La excentricidad y la desidia de los tiranos, nunca exenta de una gran cuota de egolatría, suele coincidir con la pobreza de los pueblos que gobiernan. En Turkmenistán, Saparmurat Niyázov, “El Padre de Todos los Turcomanos” desde 1991, no sólo se celebraba a sí mismo en sus cumpleaños, sino, también, en el almanaque: cambió los meses por los nombres de sus parientes. El ballet iba contra las tradiciones de la ex república soviética, así como los diplomas de las universidades extranjeras, el pelo largo, la barba y el bigote. Los prohibió de cuajo. Antes de morir de un infarto en 2006, a los 66 años, mandó construir un zoológico con instalaciones para pingüinos y pistas de patinaje sobre hielo en el desierto de Karakum, cuyas temperaturas rondan los 50 grados. Nadie acató la orden.

Los excesos, como la corrupción, no respetan ideologías ni fronteras. En anécdotas quedaron los 27.000 euros anuales que gastaba el primer ministro irlandés Bertie Ahern en hidratantes, coloretes, antirreflejos, exfoliantes, cremas y aceites. O los 1500 que invirtió en productos del ramo, entre 1999 y 2005, Tony Blair. O los 11.242 euros de peluquería que su mujer, Cherie Blair, cargó en la cuenta del Partido Laborista. O la fortuna que dilapidó Imelda Marcos, esposa del depuesto dictador filipino Ferdinand Marcos, en sus zapatos (“No eran 3000 pares, sino 1600”, aclaró) mientras su pueblo se moría de hambre.

Por el hambre, precisamente, los líderes del G-8 se reunieron en julio de 2008 en Tokio. Mientras las economías emergentes pedían la intervención de las Naciones Unidas para paliar la crisis, Yasuo Fukuda, George W. Bush, Angela Merkel, Gordon Brown, Silvio Berlusconi, Nicolas Sarkozy, Stephen Harper, Dimitri Medvedev y sus parejas se daban un banquete de 19 platos preparado por chefs japoneses.
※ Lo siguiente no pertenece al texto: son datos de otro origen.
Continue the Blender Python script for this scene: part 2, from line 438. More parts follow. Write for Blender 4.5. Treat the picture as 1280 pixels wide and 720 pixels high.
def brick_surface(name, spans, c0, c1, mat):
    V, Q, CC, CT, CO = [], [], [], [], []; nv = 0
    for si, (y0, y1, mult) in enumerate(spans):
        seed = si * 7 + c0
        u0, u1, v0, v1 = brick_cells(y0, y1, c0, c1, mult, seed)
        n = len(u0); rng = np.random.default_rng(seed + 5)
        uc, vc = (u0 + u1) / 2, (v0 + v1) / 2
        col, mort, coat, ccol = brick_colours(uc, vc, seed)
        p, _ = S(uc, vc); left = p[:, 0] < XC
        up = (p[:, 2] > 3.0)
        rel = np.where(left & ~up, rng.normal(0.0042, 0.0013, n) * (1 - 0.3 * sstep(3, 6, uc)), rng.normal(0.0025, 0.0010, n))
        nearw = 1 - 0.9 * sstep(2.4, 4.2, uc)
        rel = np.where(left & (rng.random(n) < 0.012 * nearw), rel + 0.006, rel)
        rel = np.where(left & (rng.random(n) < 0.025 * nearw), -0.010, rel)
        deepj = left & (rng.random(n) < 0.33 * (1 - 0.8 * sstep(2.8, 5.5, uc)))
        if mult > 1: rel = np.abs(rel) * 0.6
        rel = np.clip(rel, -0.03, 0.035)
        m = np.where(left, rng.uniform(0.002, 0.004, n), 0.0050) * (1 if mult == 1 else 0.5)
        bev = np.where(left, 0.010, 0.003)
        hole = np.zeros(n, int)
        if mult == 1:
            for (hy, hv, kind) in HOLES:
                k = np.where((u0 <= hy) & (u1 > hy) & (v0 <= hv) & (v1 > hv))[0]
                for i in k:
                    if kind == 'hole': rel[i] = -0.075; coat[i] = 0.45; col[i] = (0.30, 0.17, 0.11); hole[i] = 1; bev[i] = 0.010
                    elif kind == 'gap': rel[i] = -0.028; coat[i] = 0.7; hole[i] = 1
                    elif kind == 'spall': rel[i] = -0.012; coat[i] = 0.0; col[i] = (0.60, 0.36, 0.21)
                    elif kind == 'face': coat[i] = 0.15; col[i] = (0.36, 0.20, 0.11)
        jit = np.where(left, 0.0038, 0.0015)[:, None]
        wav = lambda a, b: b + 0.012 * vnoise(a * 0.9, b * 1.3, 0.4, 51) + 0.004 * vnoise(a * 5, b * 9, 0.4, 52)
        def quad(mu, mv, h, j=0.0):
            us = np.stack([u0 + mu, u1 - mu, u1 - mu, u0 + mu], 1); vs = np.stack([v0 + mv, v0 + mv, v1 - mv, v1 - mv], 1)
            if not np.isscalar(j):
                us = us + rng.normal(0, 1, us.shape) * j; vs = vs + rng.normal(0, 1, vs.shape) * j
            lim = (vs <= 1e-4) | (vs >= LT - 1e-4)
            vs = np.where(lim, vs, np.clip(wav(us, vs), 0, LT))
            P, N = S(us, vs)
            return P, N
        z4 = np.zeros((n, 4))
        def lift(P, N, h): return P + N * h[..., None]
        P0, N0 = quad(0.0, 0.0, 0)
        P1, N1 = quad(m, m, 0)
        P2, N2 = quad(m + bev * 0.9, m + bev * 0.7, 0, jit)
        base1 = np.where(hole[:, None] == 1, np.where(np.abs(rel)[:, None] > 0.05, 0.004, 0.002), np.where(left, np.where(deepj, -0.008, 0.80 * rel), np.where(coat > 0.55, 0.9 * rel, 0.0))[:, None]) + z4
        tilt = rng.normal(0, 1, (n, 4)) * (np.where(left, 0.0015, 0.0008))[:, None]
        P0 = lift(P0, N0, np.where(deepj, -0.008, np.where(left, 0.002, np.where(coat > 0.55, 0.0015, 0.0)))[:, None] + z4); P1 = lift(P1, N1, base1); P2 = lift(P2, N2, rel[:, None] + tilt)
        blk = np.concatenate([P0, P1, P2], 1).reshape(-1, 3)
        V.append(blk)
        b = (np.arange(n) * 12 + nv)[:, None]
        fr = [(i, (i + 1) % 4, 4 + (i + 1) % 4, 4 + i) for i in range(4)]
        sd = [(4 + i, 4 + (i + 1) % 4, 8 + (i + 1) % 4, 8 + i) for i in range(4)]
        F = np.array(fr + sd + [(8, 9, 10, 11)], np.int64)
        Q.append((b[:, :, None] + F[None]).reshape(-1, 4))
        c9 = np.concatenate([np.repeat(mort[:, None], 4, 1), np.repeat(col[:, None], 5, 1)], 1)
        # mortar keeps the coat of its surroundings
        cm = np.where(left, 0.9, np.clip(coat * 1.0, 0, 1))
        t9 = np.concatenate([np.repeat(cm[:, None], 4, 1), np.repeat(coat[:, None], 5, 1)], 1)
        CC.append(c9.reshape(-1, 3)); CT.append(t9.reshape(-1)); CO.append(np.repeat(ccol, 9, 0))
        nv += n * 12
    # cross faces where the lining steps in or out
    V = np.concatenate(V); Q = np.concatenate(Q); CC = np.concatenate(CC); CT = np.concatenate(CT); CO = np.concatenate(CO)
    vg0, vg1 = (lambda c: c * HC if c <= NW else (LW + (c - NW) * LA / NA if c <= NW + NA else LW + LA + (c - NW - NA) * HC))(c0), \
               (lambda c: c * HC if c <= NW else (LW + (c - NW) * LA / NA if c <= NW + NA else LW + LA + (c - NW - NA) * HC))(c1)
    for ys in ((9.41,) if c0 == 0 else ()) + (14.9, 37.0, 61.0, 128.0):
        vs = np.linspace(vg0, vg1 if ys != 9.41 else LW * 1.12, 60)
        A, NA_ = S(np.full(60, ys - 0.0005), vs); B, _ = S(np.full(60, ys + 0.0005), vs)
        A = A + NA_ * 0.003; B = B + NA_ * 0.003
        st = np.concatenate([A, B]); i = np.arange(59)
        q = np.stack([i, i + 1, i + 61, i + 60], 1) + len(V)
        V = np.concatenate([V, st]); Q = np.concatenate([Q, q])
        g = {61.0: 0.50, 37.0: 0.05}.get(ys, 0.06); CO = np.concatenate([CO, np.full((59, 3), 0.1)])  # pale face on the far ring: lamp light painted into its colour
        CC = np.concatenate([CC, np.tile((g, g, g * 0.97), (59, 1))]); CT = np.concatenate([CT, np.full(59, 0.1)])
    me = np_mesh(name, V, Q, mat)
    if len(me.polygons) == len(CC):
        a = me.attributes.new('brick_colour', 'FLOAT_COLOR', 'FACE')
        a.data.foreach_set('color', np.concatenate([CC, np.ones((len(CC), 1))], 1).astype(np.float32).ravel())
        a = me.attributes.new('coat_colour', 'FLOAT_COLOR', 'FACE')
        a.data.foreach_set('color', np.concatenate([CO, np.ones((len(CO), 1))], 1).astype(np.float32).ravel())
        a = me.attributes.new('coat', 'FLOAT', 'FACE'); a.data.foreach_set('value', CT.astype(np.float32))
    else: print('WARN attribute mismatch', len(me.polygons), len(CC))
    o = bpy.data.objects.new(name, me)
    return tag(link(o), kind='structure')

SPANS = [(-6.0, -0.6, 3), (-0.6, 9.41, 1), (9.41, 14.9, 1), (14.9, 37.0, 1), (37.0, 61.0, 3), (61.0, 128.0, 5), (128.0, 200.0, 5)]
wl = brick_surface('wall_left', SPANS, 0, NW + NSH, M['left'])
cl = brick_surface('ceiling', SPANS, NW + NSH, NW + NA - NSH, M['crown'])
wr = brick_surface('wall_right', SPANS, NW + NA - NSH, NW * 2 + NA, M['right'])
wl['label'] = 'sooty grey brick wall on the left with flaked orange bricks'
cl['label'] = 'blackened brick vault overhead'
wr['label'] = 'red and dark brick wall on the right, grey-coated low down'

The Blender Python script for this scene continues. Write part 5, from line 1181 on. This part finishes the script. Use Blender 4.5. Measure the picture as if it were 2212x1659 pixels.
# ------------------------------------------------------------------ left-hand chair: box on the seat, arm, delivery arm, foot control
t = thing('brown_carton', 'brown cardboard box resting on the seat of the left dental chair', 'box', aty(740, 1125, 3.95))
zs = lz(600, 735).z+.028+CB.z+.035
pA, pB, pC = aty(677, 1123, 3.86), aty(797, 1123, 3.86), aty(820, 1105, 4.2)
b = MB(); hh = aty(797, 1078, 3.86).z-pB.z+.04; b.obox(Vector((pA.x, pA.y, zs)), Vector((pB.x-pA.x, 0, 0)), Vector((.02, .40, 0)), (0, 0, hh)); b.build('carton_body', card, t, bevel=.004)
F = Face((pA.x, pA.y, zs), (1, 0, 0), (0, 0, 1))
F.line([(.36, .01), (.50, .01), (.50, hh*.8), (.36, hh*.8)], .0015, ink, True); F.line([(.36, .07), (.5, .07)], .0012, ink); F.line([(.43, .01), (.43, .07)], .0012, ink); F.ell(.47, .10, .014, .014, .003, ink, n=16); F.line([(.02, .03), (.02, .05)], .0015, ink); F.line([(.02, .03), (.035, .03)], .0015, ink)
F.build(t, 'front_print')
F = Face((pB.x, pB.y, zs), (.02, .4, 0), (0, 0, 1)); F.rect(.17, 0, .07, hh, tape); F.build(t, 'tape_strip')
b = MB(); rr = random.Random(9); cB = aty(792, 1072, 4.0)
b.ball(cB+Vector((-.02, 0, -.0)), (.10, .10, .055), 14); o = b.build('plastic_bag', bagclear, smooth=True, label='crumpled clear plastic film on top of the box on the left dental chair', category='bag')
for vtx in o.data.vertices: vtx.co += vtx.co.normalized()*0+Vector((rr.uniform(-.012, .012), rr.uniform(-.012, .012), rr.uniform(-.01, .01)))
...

Sólo faltaba Mugabe, siempre piadoso de la estrechez ajena. Había asistido un mes antes a la cumbre de la Organización de Naciones Unidas para la Agricultura y la Alimentación (FAO), en Roma, donde masas de hojaldre con maíz cocido, muzzarella y salsa blanca; fideos con camarones, y rollos de carne de ternera, regados con vino blanco de Orvieto, atenuaron en él y los otros mandatarios, en su mayoría occidentales y democráticos, el sinsabor provocado por los testimonios de aquellos que comían salteado y, por ello, se guardaban bocadillos en los bolsillos. Quizá para celebrarse a sí mismos en sus próximos cumpleaños.